O Bastonário da Ordem dos Engenheiros foi mais profundo, criticando o que chamou de falsos engenheiros e exigiu do Estado maior regulamentação da área de engenharia para impedir que o país esteja a ser prejudicado pelos maus empreiteiros.

“TEMOS QUE EVITAR QUE O DINHEIRO PÚBLICO SEJA ATIRADO FORA”, BASTONÁRIO DA OEM

“Temos que regular esta área de engenharia, senhor Presidente, principalmente nesta componente de obras públicas. Temos que evitar que o dinheiro público seja atirado fora”, iniciou Feliciano Dias, para, em seguida, acusar as ONG de apadrinharem, no seu entender, a má qualidade de algumas obras.

“Muitas vezes, elas não querem saber sobre as matrizes de projectos de construção existentes no país nas áreas de educação e saúde e impõem um modelo de construção que não se adequa para o local. Há escolas primárias e centros de saúde que são extremamente perigosos, porque a sua construção não obedeceu a regras. Por isso, quando há ciclones, os tectos não suportam e destapam as casas. Temos também o problema do copy and past. O que construímos em Maputo, queremos copiar para a cidade da Beira e Quelimane. Mas os solos de Maputo são diferentes dos que existem nessas duas cidades. Os solos de Quelimane e Beira são argilosos e os lençóis freáticos muito altos precisamos de sapatas maiores e, se a sapata não responder a essa exigência desse tipo de solo, esse edifício irá sofrer”, defendeu.

“HÁ AQUI A PROLIFERAÇÃO DE VENDA DE DIPLOMAS”, DIZ DIAS

Para a ordem, há proliferação de universidades que têm cursos de engenharia, mas de qualidade não tem quase nada. “Temos 26 instituições que leccionam cursos de engenharia no país, atrevo-me a dizer que isto é muito para a população que temos. Temos que redimensionar o ensino de engenharia. A Austrália tem 13 universidades, a África do Sul tem também o mesmo número e nós temos 26. Há aqui a proliferação de venda de diplomas e precisamos de ter cuidado com isso, senhor Presidente”, terminou.

 

MESQUITA FICOU ASSUSTADO COM ANTIGUIDADE DE EQUIPAMENTOS NO LABORATÓRIO DE ENGENHARIA

Carlos Mesquita, ministro das Obras Públicas, interveio no encontro e lançou duras críticas, tendo avançado que o assunto de obras públicas é sensível, tendo apontado fragilidades até internas. “A minha primeira visita, como ministro das Obras Públicas, foi ao Laboratório de Engenharia de Moçambique.
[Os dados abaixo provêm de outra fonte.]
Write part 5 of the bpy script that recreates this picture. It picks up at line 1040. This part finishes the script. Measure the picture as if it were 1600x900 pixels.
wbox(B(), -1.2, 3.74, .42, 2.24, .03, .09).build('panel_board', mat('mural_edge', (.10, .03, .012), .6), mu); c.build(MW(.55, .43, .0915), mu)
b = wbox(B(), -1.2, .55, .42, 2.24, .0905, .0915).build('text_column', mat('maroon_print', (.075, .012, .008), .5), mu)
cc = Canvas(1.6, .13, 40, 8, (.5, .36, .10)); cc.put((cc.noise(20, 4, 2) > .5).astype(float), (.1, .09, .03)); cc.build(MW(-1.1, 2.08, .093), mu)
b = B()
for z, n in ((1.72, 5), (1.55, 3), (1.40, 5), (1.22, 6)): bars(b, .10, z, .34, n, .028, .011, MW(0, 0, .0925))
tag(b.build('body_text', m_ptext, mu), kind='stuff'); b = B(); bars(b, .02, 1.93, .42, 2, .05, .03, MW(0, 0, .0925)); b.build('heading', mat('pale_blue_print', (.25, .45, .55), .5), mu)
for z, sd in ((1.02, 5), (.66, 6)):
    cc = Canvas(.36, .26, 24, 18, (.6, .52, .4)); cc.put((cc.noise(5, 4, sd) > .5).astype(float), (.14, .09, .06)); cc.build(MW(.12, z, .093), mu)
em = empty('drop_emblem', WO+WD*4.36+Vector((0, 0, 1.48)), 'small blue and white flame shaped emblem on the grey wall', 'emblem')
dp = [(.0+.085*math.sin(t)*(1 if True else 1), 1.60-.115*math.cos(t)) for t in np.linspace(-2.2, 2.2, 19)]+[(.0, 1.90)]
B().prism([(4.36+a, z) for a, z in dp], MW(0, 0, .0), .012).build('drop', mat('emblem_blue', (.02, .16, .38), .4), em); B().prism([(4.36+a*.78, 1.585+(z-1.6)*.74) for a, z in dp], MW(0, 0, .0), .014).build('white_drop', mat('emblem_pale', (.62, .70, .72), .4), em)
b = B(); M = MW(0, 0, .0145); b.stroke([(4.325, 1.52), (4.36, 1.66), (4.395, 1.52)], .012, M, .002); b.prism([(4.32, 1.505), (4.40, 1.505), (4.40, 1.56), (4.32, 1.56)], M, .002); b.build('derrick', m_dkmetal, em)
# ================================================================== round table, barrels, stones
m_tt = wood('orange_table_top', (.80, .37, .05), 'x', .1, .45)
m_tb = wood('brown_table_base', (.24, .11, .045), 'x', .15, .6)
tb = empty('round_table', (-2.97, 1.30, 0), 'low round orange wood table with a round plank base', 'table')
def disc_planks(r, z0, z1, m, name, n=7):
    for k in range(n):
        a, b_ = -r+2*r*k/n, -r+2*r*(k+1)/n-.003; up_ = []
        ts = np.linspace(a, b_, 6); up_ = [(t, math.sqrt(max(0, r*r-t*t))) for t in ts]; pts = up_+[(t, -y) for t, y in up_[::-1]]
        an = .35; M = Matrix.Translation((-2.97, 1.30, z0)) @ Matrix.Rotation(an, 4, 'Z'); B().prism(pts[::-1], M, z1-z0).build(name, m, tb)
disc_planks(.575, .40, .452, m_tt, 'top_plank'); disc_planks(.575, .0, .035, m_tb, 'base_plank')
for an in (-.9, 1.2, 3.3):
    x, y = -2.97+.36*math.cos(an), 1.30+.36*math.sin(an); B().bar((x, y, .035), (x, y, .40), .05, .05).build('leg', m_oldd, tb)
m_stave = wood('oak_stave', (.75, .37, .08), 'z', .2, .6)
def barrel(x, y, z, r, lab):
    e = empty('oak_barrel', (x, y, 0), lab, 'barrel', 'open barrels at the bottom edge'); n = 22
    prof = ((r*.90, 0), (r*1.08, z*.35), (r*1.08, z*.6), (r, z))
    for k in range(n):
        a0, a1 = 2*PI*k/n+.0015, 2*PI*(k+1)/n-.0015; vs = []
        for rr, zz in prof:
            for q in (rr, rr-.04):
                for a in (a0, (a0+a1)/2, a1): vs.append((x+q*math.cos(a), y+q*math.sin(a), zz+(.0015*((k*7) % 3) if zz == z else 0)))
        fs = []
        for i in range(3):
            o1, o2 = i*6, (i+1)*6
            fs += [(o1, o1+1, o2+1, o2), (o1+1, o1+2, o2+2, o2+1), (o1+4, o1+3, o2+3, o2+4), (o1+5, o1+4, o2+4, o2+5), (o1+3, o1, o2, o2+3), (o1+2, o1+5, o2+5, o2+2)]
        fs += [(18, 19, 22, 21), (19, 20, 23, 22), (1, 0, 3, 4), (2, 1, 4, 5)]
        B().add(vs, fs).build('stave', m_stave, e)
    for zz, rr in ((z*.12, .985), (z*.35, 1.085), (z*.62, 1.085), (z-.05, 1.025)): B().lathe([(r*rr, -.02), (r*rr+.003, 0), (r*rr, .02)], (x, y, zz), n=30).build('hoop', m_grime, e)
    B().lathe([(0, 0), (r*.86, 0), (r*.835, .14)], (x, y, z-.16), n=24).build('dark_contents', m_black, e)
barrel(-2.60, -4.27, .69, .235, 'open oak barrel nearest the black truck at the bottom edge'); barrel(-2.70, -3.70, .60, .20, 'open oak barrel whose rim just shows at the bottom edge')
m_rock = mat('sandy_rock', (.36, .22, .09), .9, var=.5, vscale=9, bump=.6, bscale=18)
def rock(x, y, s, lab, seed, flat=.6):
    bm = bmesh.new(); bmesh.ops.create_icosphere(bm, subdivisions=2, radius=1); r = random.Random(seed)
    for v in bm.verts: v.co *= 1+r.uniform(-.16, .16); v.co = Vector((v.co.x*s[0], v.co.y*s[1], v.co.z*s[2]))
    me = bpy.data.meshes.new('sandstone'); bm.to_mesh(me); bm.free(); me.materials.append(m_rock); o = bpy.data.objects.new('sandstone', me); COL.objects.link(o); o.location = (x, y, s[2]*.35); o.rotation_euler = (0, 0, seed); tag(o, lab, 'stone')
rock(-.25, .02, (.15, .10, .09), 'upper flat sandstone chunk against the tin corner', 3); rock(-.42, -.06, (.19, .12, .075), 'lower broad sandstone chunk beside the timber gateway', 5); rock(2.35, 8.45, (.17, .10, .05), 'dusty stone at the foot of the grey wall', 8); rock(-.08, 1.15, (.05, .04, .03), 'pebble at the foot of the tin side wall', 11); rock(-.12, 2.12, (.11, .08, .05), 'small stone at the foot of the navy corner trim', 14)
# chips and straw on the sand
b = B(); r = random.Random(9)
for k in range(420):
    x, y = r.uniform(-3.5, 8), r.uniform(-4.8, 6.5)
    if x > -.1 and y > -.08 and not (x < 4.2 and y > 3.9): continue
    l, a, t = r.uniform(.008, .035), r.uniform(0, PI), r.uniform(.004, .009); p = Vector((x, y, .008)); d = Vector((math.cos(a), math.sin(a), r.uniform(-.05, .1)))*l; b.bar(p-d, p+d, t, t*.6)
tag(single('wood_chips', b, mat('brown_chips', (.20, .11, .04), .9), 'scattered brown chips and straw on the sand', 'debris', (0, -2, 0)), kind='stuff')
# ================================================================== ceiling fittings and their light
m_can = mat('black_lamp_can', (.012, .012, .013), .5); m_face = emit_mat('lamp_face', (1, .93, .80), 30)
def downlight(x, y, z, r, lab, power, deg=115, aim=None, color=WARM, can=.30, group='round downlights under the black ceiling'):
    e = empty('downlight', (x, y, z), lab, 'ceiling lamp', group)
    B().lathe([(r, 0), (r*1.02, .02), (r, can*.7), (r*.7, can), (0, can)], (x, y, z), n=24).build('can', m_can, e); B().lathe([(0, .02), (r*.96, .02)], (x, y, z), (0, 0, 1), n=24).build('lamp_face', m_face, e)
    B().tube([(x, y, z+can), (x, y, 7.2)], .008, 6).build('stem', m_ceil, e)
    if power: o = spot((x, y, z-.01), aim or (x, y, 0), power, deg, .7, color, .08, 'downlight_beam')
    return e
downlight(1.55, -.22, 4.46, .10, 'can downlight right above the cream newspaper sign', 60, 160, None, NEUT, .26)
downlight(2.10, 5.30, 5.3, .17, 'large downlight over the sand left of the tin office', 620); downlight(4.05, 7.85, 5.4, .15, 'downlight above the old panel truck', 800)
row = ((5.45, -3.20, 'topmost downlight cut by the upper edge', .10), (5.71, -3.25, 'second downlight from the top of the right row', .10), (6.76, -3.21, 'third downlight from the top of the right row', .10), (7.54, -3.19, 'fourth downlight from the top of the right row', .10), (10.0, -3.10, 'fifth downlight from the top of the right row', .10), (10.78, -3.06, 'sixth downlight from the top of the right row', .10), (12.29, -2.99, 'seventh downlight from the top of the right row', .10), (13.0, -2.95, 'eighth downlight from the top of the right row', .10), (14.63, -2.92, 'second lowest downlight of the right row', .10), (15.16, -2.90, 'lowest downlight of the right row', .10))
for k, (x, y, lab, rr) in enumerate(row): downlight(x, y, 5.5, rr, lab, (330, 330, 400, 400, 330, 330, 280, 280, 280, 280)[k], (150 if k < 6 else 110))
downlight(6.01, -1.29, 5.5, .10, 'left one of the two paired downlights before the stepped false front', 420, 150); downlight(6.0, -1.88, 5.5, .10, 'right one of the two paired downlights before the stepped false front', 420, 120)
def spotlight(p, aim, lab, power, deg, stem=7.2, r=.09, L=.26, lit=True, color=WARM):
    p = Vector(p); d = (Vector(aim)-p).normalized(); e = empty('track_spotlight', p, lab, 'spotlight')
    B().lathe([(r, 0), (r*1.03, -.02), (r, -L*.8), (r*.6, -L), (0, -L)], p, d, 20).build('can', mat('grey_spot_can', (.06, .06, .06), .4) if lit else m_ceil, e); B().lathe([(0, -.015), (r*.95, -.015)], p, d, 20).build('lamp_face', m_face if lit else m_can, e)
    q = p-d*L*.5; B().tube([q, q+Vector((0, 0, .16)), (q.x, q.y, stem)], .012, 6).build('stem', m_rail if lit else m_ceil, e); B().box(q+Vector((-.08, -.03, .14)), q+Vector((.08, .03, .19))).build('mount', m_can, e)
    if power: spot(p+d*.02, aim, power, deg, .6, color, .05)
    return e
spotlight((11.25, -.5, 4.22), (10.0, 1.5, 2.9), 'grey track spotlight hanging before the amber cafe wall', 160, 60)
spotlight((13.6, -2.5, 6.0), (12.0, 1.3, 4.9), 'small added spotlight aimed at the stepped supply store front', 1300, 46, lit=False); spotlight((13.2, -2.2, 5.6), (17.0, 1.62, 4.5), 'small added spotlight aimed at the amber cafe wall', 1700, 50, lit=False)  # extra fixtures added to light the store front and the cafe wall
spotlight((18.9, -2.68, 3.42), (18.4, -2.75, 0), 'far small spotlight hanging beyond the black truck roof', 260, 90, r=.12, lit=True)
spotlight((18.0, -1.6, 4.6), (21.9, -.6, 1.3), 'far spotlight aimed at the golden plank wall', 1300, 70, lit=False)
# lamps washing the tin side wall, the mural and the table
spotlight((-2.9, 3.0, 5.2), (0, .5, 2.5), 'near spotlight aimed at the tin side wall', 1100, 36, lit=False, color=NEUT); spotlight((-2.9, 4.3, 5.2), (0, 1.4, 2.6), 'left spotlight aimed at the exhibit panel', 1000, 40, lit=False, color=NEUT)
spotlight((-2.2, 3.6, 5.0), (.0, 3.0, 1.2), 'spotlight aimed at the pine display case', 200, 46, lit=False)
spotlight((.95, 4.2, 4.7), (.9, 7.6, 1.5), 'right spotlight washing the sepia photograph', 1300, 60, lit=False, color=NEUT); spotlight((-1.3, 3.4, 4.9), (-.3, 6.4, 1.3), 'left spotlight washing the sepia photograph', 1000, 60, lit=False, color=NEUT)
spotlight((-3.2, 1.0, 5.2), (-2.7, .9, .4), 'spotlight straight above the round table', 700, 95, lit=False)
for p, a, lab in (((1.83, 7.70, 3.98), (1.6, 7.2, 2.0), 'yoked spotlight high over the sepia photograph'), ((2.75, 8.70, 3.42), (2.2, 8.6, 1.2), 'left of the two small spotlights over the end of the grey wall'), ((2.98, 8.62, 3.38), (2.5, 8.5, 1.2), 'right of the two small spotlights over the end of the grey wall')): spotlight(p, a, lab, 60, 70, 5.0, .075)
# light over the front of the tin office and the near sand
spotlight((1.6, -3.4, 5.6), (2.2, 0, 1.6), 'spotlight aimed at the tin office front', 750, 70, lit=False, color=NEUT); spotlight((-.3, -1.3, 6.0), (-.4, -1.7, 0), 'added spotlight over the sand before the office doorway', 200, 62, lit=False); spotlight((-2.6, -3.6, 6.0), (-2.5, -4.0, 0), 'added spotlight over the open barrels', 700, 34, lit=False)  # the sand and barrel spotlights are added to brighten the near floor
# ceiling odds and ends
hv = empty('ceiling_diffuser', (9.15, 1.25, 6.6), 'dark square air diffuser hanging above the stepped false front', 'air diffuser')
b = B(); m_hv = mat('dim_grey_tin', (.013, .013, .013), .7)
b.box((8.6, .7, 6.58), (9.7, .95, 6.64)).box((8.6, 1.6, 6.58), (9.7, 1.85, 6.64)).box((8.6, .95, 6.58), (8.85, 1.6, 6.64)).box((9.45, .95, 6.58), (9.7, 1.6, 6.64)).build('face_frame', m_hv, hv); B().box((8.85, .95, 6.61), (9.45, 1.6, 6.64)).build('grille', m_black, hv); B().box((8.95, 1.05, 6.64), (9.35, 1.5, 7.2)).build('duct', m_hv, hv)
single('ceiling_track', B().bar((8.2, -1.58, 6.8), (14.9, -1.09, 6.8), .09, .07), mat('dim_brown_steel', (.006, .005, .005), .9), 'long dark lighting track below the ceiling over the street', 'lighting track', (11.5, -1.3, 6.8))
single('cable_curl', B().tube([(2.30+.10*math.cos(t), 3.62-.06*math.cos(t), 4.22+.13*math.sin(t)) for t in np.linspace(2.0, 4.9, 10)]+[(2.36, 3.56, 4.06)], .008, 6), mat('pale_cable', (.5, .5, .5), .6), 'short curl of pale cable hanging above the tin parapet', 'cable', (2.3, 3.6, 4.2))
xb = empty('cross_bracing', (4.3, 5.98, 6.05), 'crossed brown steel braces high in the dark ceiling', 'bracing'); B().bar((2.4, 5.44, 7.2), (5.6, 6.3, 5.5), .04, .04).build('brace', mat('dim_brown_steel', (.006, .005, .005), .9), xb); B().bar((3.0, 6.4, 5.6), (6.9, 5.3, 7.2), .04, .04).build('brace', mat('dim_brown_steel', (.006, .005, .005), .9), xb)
Falamos muito de qualidade e vemos esse componente como produto final, mas isso começa quando estamos a desenvolver projectos. Onde está o Laboratório de Engenharia? Confesso que fiquei por muito tempo esquecido. Na minha visita, encontrei 80% dos mesmos materiais que usei como estudante em 1983. Hoje em dia, os empreiteiros já têm laboratórios móveis. E se calhar o nosso laboratório nem sabe interpretar aquelas máquinas ou usar aquele equipamento”, iniciou o dirigente.

Mesquita queixou-se da desonestidade e falta de seriedade de alguns empreiteiros que os chamou de “lobistas”.
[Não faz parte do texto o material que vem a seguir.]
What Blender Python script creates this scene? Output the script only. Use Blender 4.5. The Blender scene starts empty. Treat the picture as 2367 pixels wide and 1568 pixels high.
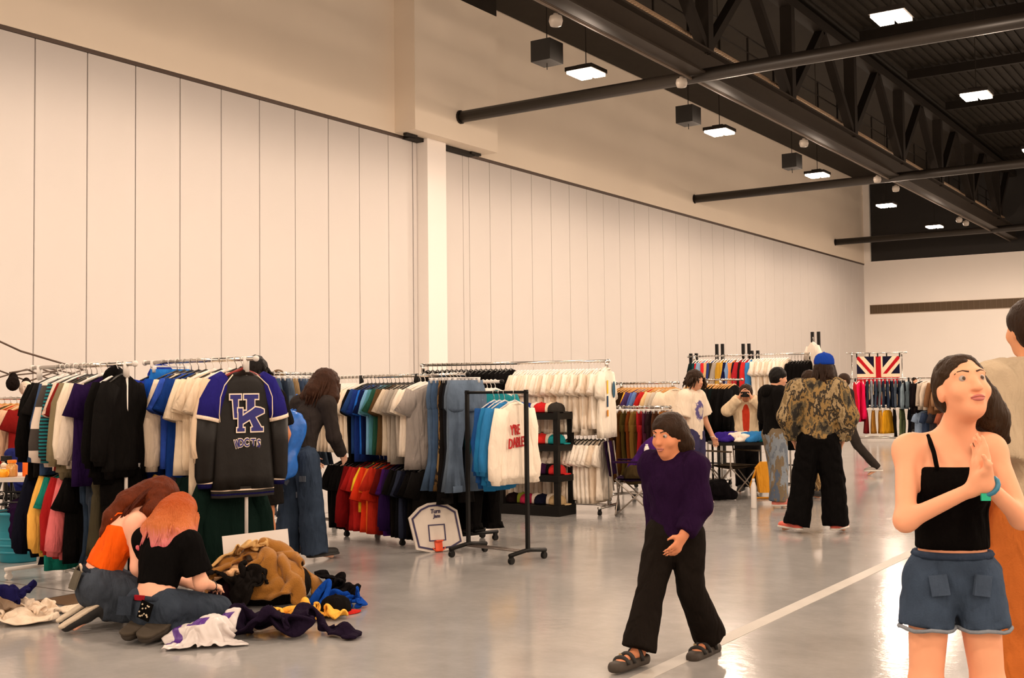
import bpy, bmesh, math, random
import numpy as np
from mathutils import Vector, Matrix, Euler
random.seed(7)
SC = bpy.context.scene
COL = SC.collection
PI = math.pi
# ------------------------------------------------------------------ camera, world, exposure
CAM_H = 1.5
FPX, YAW, PITCH, ROLL = 2674.9, 0.58725, 0.04302, -0.011276
IW, IH = 2367, 1568
FW = Vector((-math.sin(YAW)*math.cos(PITCH), math.cos(YAW)*math.cos(PITCH), math.sin(PITCH)))
_r0 = Vector((math.cos(YAW), math.sin(YAW), 0)); _u0 = _r0.cross(FW)
RT = math.cos(ROLL)*_r0 + math.sin(ROLL)*_u0
UP = -math.sin(ROLL)*_r0 + math.cos(ROLL)*_u0
CPOS = Vector((0, 0, CAM_H))
cam_d = bpy.data.cameras.new('camera')
cam_d.sensor_width = 36.0; cam_d.sensor_fit = 'HORIZONTAL'
cam_d.lens = 36.0*FPX/IW; cam_d.clip_start = 0.05; cam_d.clip_end = 300
cam = bpy.data.objects.new('camera', cam_d); COL.objects.link(cam)
cam.matrix_world = Matrix(((RT.x, UP.x, -FW.x, 0), (RT.y, UP.y, -FW.y, 0), (RT.z, UP.z, -FW.z, CAM_H), (0, 0, 0, 1)))
SC.camera = cam
SC.view_settings.view_transform = 'Standard'
SC.view_settings.look = 'None'
SC.view_settings.exposure = 0.0
SC.view_settings.gamma = 1.0
SC.view_settings.use_curve_mapping = False
wd = bpy.data.worlds.new('world'); SC.world = wd; wd.use_nodes = True
wd.node_tree.nodes['Background'].inputs[0].default_value = (1.0, .8, .62, 1)
wd.node_tree.nodes['Background'].inputs[1].default_value = 0.02
LAMP_COL = (1.0, .775, .60)
LAMP_W = 800.0

def at(x, y, d):
    """world point seen at picture point (x, y) at depth d in metres"""
    return CPOS + (FW + RT*((x-IW/2)/FPX) - UP*((y-IH/2)/FPX))*d
def floor_at(x, y, z=0.0):
    d = FW + RT*((x-IW/2)/FPX) - UP*((y-IH/2)/FPX)
    return CPOS + d*((z-CAM_H)/d.z)
def col_at(x, d):
    """floor point under picture column x at depth d"""
    p = at(x, 890, d); return Vector((p.x, p.y, 0))

# ------------------------------------------------------------------ materials
def lin(c):
    return tuple(((v/255)/12.92 if v/255 <= .04045 else ((v/255+.055)/1.055)**2.4) for v in c)
_mats = {}
def mat(key, color, rough=.8, metal=0.0, bump=0.0, bscale=60.0, var=0.0, vscale=6.0, emit=None, es=1.0, spec=.5, sheen=0.0, trans=0.0, alpha=1.0):
    if key in _mats: return _mats[key]
    m = bpy.data.materials.new(key); m.use_nodes = True
    nt = m.node_tree; b = nt.nodes['Principled BSDF']
    b.inputs['Base Color'].default_value = (*color, 1); b.inputs['Roughness'].default_value = rough
    b.inputs['Metallic'].default_value = metal; b.inputs['Specular IOR Level'].default_value = spec
    if sheen: b.inputs['Sheen Weight'].default_value = sheen
    if trans: b.inputs['Transmission Weight'].default_value = trans
    if alpha < 1: b.inputs['Alpha'].default_value = alpha
    if emit:
        b.inputs['Emission Color'].default_value = (*emit, 1); b.inputs['Emission Strength'].default_value = es
    if bump or var:
        tc = nt.nodes.new('ShaderNodeTexCoord')
        if var:
            n = nt.nodes.new('ShaderNodeTexNoise'); n.inputs['Scale'].default_value = vscale; n.inputs['Detail'].default_value = 4
            nt.links.new(tc.outputs['Object'], n.inputs['Vector'])
            mx = nt.nodes.new('ShaderNodeMix'); mx.data_type = 'RGBA'
            mx.inputs[6].default_value = (*[min(1, c*(1-var)) for c in color], 1)
            mx.inputs[7].default_value = (*[min(1, c*(1+var)) for c in color], 1)
            nt.links.new(n.outputs['Fac'], mx.inputs[0]); nt.links.new(mx.outputs[2], b.inputs['Base Color'])
        if bump:
            n2 = nt.nodes.new('ShaderNodeTexNoise'); n2.inputs['Scale'].default_value = bscale; n2.inputs['Detail'].default_value = 3
            nt.links.new(tc.outputs['Object'], n2.inputs['Vector'])
            bp = nt.nodes.new('ShaderNodeBump'); bp.inputs['Strength'].default_value = bump; bp.inputs['Distance'].default_value = .01
            nt.links.new(n2.outputs['Fac'], bp.inputs['Height']); nt.links.new(bp.outputs['Normal'], b.inputs['Normal'])
    _mats[key] = m; return m
def drape(m, strength=.55):
    """soft vertical folds and fine weave in the relief of a cloth"""
    nt = m.node_tree; b = nt.nodes['Principled BSDF']; tc = nt.nodes.new('ShaderNodeTexCoord')
    mp = nt.nodes.new('ShaderNodeMapping'); mp.inputs['Scale'].default_value = (1, 1, .28); nt.links.new(tc.outputs['Object'], mp.inputs[0])
    n = nt.nodes.new('ShaderNodeTexNoise'); n.inputs['Scale'].default_value = 15; n.inputs['Detail'].default_value = 2.5; n.inputs['Distortion'].default_value = .6; nt.links.new(mp.outputs[0], n.inputs['Vector'])
    f = nt.nodes.new('ShaderNodeTexNoise'); f.inputs['Scale'].default_value = 160; nt.links.new(tc.outputs['Object'], f.inputs['Vector'])
    a = nt.nodes.new('ShaderNodeMath'); a.operation = 'MULTIPLY_ADD'; a.inputs[1].default_value = .05; nt.links.new(f.outputs['Fac'], a.inputs[0]); nt.links.new(n.outputs['Fac'], a.inputs[2])
    bp = nt.nodes.new('ShaderNodeBump'); bp.inputs['Strength'].default_value = strength; bp.inputs['Distance'].default_value = .06
    nt.links.new(a.outputs[0], bp.inputs['Height']); nt.links.new(bp.outputs['Normal'], b.inputs['Normal']); return m
def cloth(rgb, var=.12, rough=.9, key=None):
    """procedural woven cloth in an sRGB colour"""
    k = key or 'cloth_%d_%d_%d' % rgb
    if k in _mats: return _mats[k]
    c = lin(rgb); lum = .3*c[0]+.6*c[1]+.1*c[2]; g = .45 if lum < .03 else .7 if lum < .09 else 1.0
    return drape(mat(k, tuple(v*g for v in c), rough=rough, var=var, vscale=9, spec=.04 if lum < .09 else .12))
def denim(rgb):
    k = 'denim_%d_%d_%d' % rgb
    if k in _mats: return _mats[k]
    return drape(mat(k, tuple(v*.75 for v in lin(rgb)), rough=.9, var=.5, vscale=6, spec=.06), .5)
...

“Há duas semanas, fizemos uma amostra de 144 empreiteiros, aqui da Cidade de Maputo. Deste número, 77 decidiu-se que a solução era de fazer cassação da licença, pois não estavam devidamente documentados, nem tinham recursos humanos qualificados. Os restantes do universo serão sancionados por várias irregularidades. Se na capital estamos assim, como vamos pedir qualidade no centro e no norte. O que funciona aqui é ‘lobismo’. Temos consultores que não têm experiência nenhuma e trabalham em obras. Não têm biblioteca, nem cultura de leitura. Outrossim, temos que discutir sobre a qualidade dos materiais que entram no país. Como é que eles entram no nosso território, quem faz a aprovação, quem fiscaliza as características do projecto? Temos que trabalhar juntos para melhorar essa situação”, defendeu Mesquita.

MORENO DIZ HAVER FALTA DE RIGOR NA ATRIBUIÇÃO DE LICENÇAS

Para Silvino Moreno, ministro da Indústria e Comércio, que fez parte do primeiro elenco da Ordem dos Engenheiros, defendeu que o problema das obras públicas provém, em parte, da falta de rigor no licenciamento de empreiteiros.

“O problema dos empreiteiros parte do tipo de licença que nós concedemos. Não há rigor no processo de licenciamento dos empreiteiros. A escolha de empreiteiros que existe é derivada do nosso sistema de licenciamento para a constituição de empresas de construção civil. 80 por cento das empresas existentes em Nampula, onde trabalhei por muito tempo, não têm técnicos qualificados de construção civil, não falo de engenheiros, mas de técnicos que são os mesmos que são usados pelas ONG para a construção de infra-estruturas”.

NYUSI DEFENDE COMBATE À CORRUPÇÃO COMO UMA ARMA PARA ACABAR COM DESMANDOS NA ÁREA

Já no fim, o Presidente da República, que também é membro 521 da Ordem dos Engenheiros, reconheceu os problemas apontados e defendeu que a corrupção é um mal a combater na área.

“Temos que trabalhar na qualidade dos materiais. Não podemos negligenciar essa componente. Temos que aprimorar a questão da fiscalização, para saber melhor distribuir as tarefas. Esqueceram-se da componente corrupção, porque, mesmo que queiramos melhorar os procedimentos, enquanto houver corruptos, eles irão ganhar concursos através de esquemas. Entendemos que a corrupção reduz a questão da qualidade das nossas infra-estruturas”, finalizou o Chefe de Estado.

Os presentes defenderam, ainda, incentivos à investigação e uso das riquezas nacionais para impulsionar a industrialização do país.

Lembre-se que a Ordem dos Engenheiros tem 5 500 membros, entre nacionais e estrangeiros.